木村 あれはよく指している。いよいよ最後ってときに、あれは誰が発案したのかね。やっぱり阿部真之介さんだね。黒崎さんがやってきて、今度是非宮中で指してもらいたいと。

倉島 済寧館というところで、お城将棋ですね。これに勝って名人位を取り返したわけですが、この時だけ五番勝負だったのはどういうわけですか。

木村 終戦後で食事から何から不自由なので、きっと短縮したんだろうね。これはしょうがないよ。対局者が勝手に決められないからね。

引退して十四世名人に

倉島 先生が強い時は別として、大阪の羽衣荘で大山さんに負けた時も思い出しますね(編注・昭和二十七年、第十一期名人戦第五局、大山新名人誕生)。この時は朝日が名人戦を持っていたんです。自分に関係ない将棋だったけど、ひょっとしたら木村先生負けるんじゃないかと予感がして、長いお付き合いだから、自腹を切って羽衣荘に行っていたんです。

そうしたら、朝日の戸川常雄さんがNHKラジオの新旧名人対談放送の司会をその場で私にやってくれって言うんですよ。

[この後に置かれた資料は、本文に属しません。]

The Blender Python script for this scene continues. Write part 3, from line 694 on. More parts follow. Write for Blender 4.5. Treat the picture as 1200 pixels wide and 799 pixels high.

先生は「大山さんおめでとう」と言ってました。大山さんは木村名人の将棋大観で学んだ人だし、お師匠さんの木見さんに「木村さんのようになるんだよ」と言われた人に勝って、初めて名人の箱根越えを果たしたわけで、感極まって何も言えないんですよ。

そしたら先生が「私は自分があまり弱くならないうちに、自分より強い者を出すのが自分の務めだと思っています。今度、しかるべき人が出てきて、うれしい。きっと関根先生も喜んでくださるでしょう」とおっしゃっていましたよ。

木村 関根先生はいつも私に、若くて強い者が出なければ、将棋界は盛んにならないと言ってました。だから私も自分を負かす者を作るのが、務めだという考え方を早くから持っていたね。

ただ、私は将棋界をよくしようと思っていたから、あらゆる方面と付き合いをしていた。交遊が多いんだ。その代わり働かなきゃやっていけないんだから、一生懸命働いていたんだが、やっぱり疲れてくるんだね。それと、ぼくは名人だから名人戦さえ負けなければ、名人になっていられる。これが実力名人制度だから、これを頑張り通さなければいけないなと思っていた。ちょうど升田君が出てくる時分だったかね。他の将棋は時に負けてもいいが、名人戦だけは負けない。そういう考え方でいて、名人戦を負けたから、やめちゃったわけだ。

だから大山さんも升田君も私がやっているうちは容易に勝てなかった。でも、やっぱり年も大山さんとじゃ二十も違うし、升田君とじゃ十いくつか違う。若い者を相手にして来たから、疲れちゃうんだね。

倉島 木村先生ほど引き際のきれいな人もいなかった。大山さんに負けたら、すぐ引いたんです。銀座の交詢社という所で先生を慰労する会があって、私も呼ばれて行ったんですが、ひょっとしてここで先生は引退を発表するのかと思ったんですよ。その時は引退の声明はなかった。元総理大臣の芦田均さんが、負けっぷりが木村さん大変いいから、政治家もこれに習わなければいけないと演説しましたよ。みんな拍手喝采してね。それからまもなく、上野の寛永寺で物故棋士追善将棋大会があって。

木村 十四世名人になっちゃった。

(つづく)

——–

歴代の永世名人の初めて名人になった年を調べてみた。

一世 大橋宗桂(初代) 1612
二世 大橋宗古(二代) 1634
三世 伊藤宗看(初代) 1654
四世 大橋宗桂(五代) 1691
五世 伊藤宗印(二代) 1713
六世 大橋宗与(三代) 1723
七世 伊藤宗看(三代) 1728
八世 大橋宗桂(九代) 1789
九世 大橋宗英(六代) 1799
十世 伊藤宗看(六代) 1825
十一世 伊藤宗印(八代)1879
十二世 小野五平 1898
十三世 関根金次郎 1921
十四世 木村義雄 1938
十五世 大山康晴 1952
十六世 中原 誠     1972
十七世 谷川浩司   1983
十八世 森内俊之   2002
十九世 羽生善治   1994

こうやって見ると、すごい迫力だ。

——–

中原名人→谷川名人→羽生名人の名人初回獲得年が11年の等差数列になっている。

羽生名人が初めて名人を獲得した1994年の11年後の2005年は森内名人在位の年。

中原名人が初めて名人を獲得した1972年の11年前の1961年は大山名人在位の年。

1961年の11年前の1950年は木村名人在位の年。

1950年以降、11年を足し続けた年に名人在位の棋士が永世名人になっているという規則性が現在のところはあるようだ。(1951年以降、11年を足し続けた年も、この規則性が成立している)

このような法則が成り立つと仮定すると、直近の2005年または2006年の11年後は2016年か2017年。

来年あるいは再来年は、

  • まだ永世名人有資格ではない棋士が名人であった場合、永世名人になる可能性が高い
  • 永世名人有資格棋士が名人位を防衛または奪取する

のどちらかになる可能性が高いということになる。